_EXERCISE DIRECTIONS_: Pictures stay out of the copy; restate everything else in the material exactly.

_GIVEN INFORMATION_:
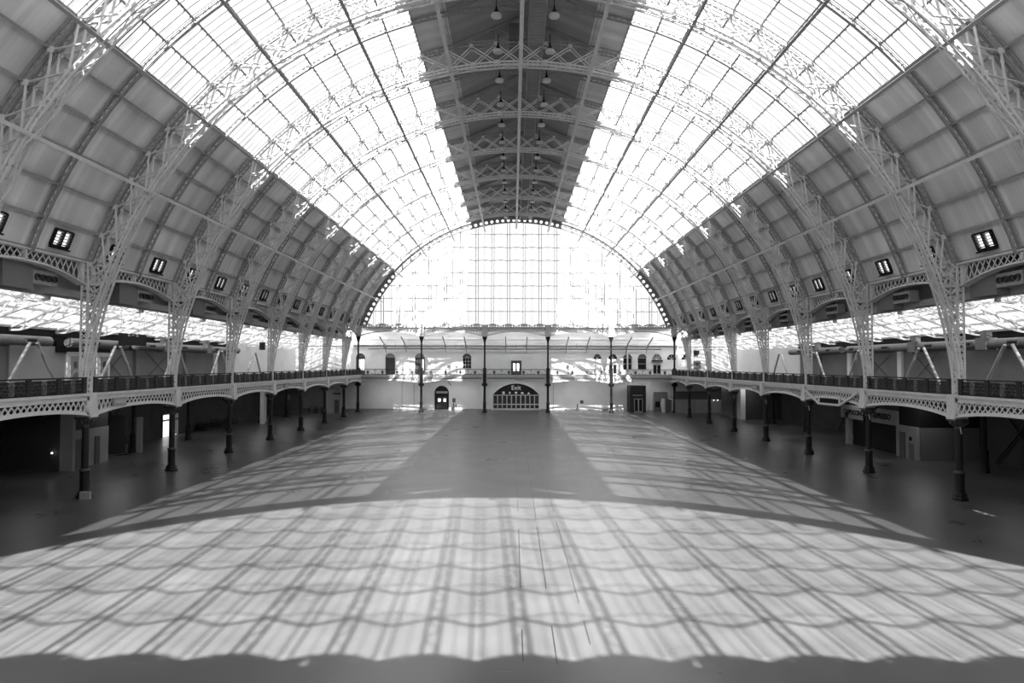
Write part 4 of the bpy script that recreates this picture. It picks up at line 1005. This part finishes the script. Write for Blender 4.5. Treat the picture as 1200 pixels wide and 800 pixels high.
# ------------------------------------------------------------------ LIGHT
w = bpy.data.worlds.new('sky'); SC.world = w; w.use_nodes = True; nt = w.node_tree
bg = nt.nodes['Background']; bg.inputs['Color'].default_value = (1, 1, 1, 1); bg.inputs['Strength'].default_value = 1.3
sun = bpy.data.lights.new('sun', 'SUN'); sun.energy = 29; sun.angle = D(.5); so = bpy.data.objects.new('sun', sun); COL.objects.link(so)
dirv = Vector((-.042, 1, -.738)).normalized(); so.rotation_euler = dirv.to_track_quat('-Z', 'Y').to_euler(); so.location = (0, -40, 60)

# fill lights added under and above the galleries, with no fixtures
def area(x, y, z, sx, sy, p, rx=0):
    l = bpy.data.lights.new('added_fill_light', 'AREA'); l.shape = 'RECTANGLE'; l.size = sx; l.size_y = sy; l.energy = p
    o = bpy.data.objects.new('added_fill_light', l); COL.objects.link(o); o.location = (x, y, z); o.rotation_euler = (rx, 0, 0)
for i in range(5): area(-20 + S * i, 111.3, 4.75, 6, .5, 85, D(25)); area(-20 + S * i, 111.0, 12.6, 6, .5, 75, D(35))
for sx in (-1, 1):
    for k in range(0, 7): area(sx * 31.5, row(k) + 5, 4.8, 2, 3, 18 if k == 0 else 38)
# ------------------------------------------------------------------ CAMERA
cam = bpy.data.cameras.new('camera'); co = bpy.data.objects.new('camera', cam); COL.objects.link(co); SC.camera = co
cam.sensor_width = 36; cam.lens = 810.4 / 1200 * 36; cam.clip_end = 500; cam.clip_start = .05
yaw, pit, rol = .00167, .03285, .00212
R = Vector((math.cos(yaw), math.sin(yaw), 0)); F = Vector((-math.sin(yaw) * math.cos(pit), math.cos(yaw) * math.cos(pit), math.sin(pit))); U = R.cross(F)
R2 = R * math.cos(rol) + U * math.sin(rol); U2 = -R * math.sin(rol) + U * math.cos(rol); B = -F
co.matrix_world = Matrix(((R2.x, U2.x, B.x, -.5), (R2.y, U2.y, B.y, 0), (R2.z, U2.z, B.z, 7.615), (0, 0, 0, 1)))

SC.view_settings.view_transform = 'Standard'; SC.view_settings.look = 'None'; SC.view_settings.gamma = 1; SC.view_settings.use_curve_mapping = False
SC.view_settings.exposure = 0.38
SC.cycles.max_bounces = 6; SC.cycles.diffuse_bounces = 4; SC.cycles.glossy_bounces = 2; SC.cycles.transmission_bounces = 3; SC.cycles.transparent_max_bounces = 10
SC.cycles.use_denoising = True; SC.cycles.sample_clamp_indirect = 6; SC.cycles.caustics_reflective = False; SC.cycles.caustics_refractive = False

_FINISHED ANSWER_:
Write part 4 of the bpy script that recreates this picture. It picks up at line 1005. This part finishes the script. Write for Blender 4.5. Treat the picture as 1200 pixels wide and 800 pixels high.
# ------------------------------------------------------------------ LIGHT
w = bpy.data.worlds.new('sky'); SC.world = w; w.use_nodes = True; nt = w.node_tree
bg = nt.nodes['Background']; bg.inputs['Color'].default_value = (1, 1, 1, 1); bg.inputs['Strength'].default_value = 1.3
sun = bpy.data.lights.new('sun', 'SUN'); sun.energy = 29; sun.angle = D(.5); so = bpy.data.objects.new('sun', sun); COL.objects.link(so)
dirv = Vector((-.042, 1, -.738)).normalized(); so.rotation_euler = dirv.to_track_quat('-Z', 'Y').to_euler(); so.location = (0, -40, 60)

# fill lights added under and above the galleries, with no fixtures
def area(x, y, z, sx, sy, p, rx=0):
    l = bpy.data.lights.new('added_fill_light', 'AREA'); l.shape = 'RECTANGLE'; l.size = sx; l.size_y = sy; l.energy = p
    o = bpy.data.objects.new('added_fill_light', l); COL.objects.link(o); o.location = (x, y, z); o.rotation_euler = (rx, 0, 0)
for i in range(5): area(-20 + S * i, 111.3, 4.75, 6, .5, 85, D(25)); area(-20 + S * i, 111.0, 12.6, 6, .5, 75, D(35))
for sx in (-1, 1):
    for k in range(0, 7): area(sx * 31.5, row(k) + 5, 4.8, 2, 3, 18 if k == 0 else 38)
# ------------------------------------------------------------------ CAMERA
cam = bpy.data.cameras.new('camera'); co = bpy.data.objects.new('camera', cam); COL.objects.link(co); SC.camera = co
cam.sensor_width = 36; cam.lens = 810.4 / 1200 * 36; cam.clip_end = 500; cam.clip_start = .05
yaw, pit, rol = .00167, .03285, .00212
R = Vector((math.cos(yaw), math.sin(yaw), 0)); F = Vector((-math.sin(yaw) * math.cos(pit), math.cos(yaw) * math.cos(pit), math.sin(pit))); U = R.cross(F)
R2 = R * math.cos(rol) + U * math.sin(rol); U2 = -R * math.sin(rol) + U * math.cos(rol); B = -F
co.matrix_world = Matrix(((R2.x, U2.x, B.x, -.5), (R2.y, U2.y, B.y, 0), (R2.z, U2.z, B.z, 7.615), (0, 0, 0, 1)))

SC.view_settings.view_transform = 'Standard'; SC.view_settings.look = 'None'; SC.view_settings.gamma = 1; SC.view_settings.use_curve_mapping = False
SC.view_settings.exposure = 0.38
SC.cycles.max_bounces = 6; SC.cycles.diffuse_bounces = 4; SC.cycles.glossy_bounces = 2; SC.cycles.transmission_bounces = 3; SC.cycles.transparent_max_bounces = 10
SC.cycles.use_denoising = True; SC.cycles.sample_clamp_indirect = 6; SC.cycles.caustics_reflective = False; SC.cycles.caustics_refractive = False